In una natura in tumulto, tre solitudini radicali si intrecciano - MS, Victor e la creatura, per governare l’orrore e l’angoscia e guardare negli occhi il non-umano: Motus esplora il territorio al confine fra ciò che è “normale” e ciò non che non è ritenuto tale; quel luogo liminale abitato da creature apparentemente incapaci di stare al mondo e che, tuttavia, a quello stesso mondo mostrano la strada per cambiare.

Questo progetto dei Motus, questa nuova creatura “mostruosa” ricuce insieme diversi episodi, un assemblaggio che “ridà vita all’inanimato, scomposto e ricomposto sul palcoscenico”.

Dichiarano i Motus: “È sui confini che i mostri proliferano. Tra i mondi. E qui, tra le cuciture suturate di carni e pelli diverse, questo lavoro prova a stare.

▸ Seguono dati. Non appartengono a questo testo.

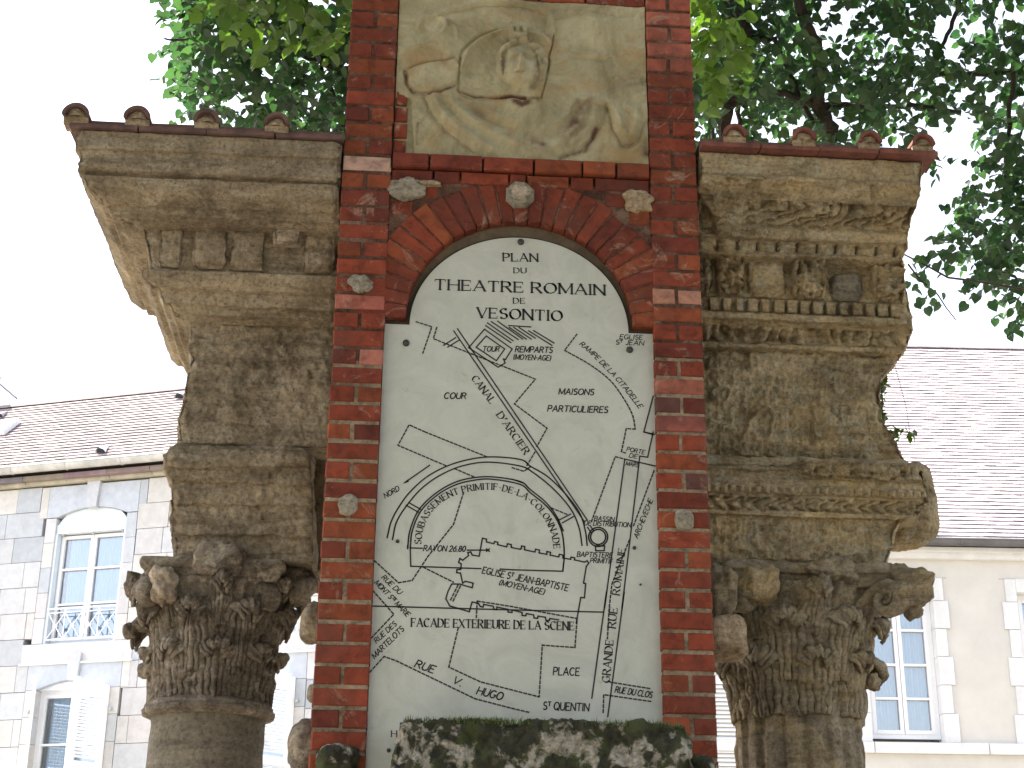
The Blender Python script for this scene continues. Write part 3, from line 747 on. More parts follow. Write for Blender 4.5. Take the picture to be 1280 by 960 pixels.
for k in range(nA+1):
    a_ = math.pi*k/nA; c0_, s0_ = math.cos(a_), math.sin(a_); R2 = ri+.004
    xo = XR0 if c0_ > 0 else XL1
    sp_ += [(AX+R2*c0_, PY+.006, zsh+.02+R2*s0_), (AX+R2*c0_, PY+.05, zsh+.02+R2*s0_)]
V = []; Fc = []
for k in range(nA+1):
    a_ = math.pi*k/nA; c0_, s0_ = math.cos(a_), math.sin(a_); R2 = ri+.004
    tt = min(((XR0-AX) if c0_ > 0 else (AX-XL1))/max(abs(c0_), 1e-6), (zb0-zsh-.02+.02)/max(s0_, 1e-6))
    V += [(AX+R2*c0_, PY+.006, zsh+.02+R2*s0_), (AX+tt*c0_, PY+.006, zsh+.02+tt*s0_), (AX+R2*c0_, .06, zsh+.02+R2*s0_)]
for k in range(nA): a0 = 3*k; Fc += [(a0, a0+1, a0+4, a0+3), (a0+2, a0, a0+3, a0+5)]
wpart('spandrel_mortar', V, Fc, M_mortar2, pier)
# beam course and projecting ledge
def course(z0, z1, xs, yf):
    for a, b in zip(xs[:-1], xs[1:]): put_brick(a+.004, b-.004, z0, z1, yf=yf, depth=.12)
course(zb0, zl0-.006, [XL1, -.33, -.22, -.02, .03+.02, .23, .33, XR0], .006)
zp0 = atY(650, 197, .0)[2]
course(zl0, zp0-.006, [XL1, -.35, -.13, .08, .28, .42, XR0], -.012)
# spandrel fill
z = zsh+.006; rrow = 0
while z+CH*.8 < zb0:
    z1 = min(z+CH-J, zb0-.006); x = XL1+.004; rrow += 1
    first = .10 if rrow % 2 else .19
    while x < XR0-.02:
        x1 = min(x+first, XR0-.004); first = .2
        cx_, cz_ = (x+x1)/2, (z+z1)/2
        # clip against the arch ring
        def inside(xx): return math.hypot(xx-AX, (cz_-zsh-.02)) < ro+.008
        xs_ = np.linspace(x, x1, 12); okk = [q for q in xs_ if not inside(q)]
        if okk and max(okk)-min(okk) > .03:
            put_brick(min(okk), max(okk), z, z1, yf=PY+.003, depth=.09)
        x = x1+J
    z += CH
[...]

Il mostro generato è “un infelice”, “a wretch”, come si dice di chi parte svantaggiato, di chi nasce non perfettamente equipaggiato per l’avventura del mondo: ma si ricordi bene che monstrum deriva da monēre, ammonire, e nel monito c’è sempre qualcosa di prodigioso…”

E, citando lo studioso Jack Halberstam, aggiungono: “abbiamo bisogno di mostri e abbiamo bisogno di riconoscere e celebrare le nostre stesse mostruosità”.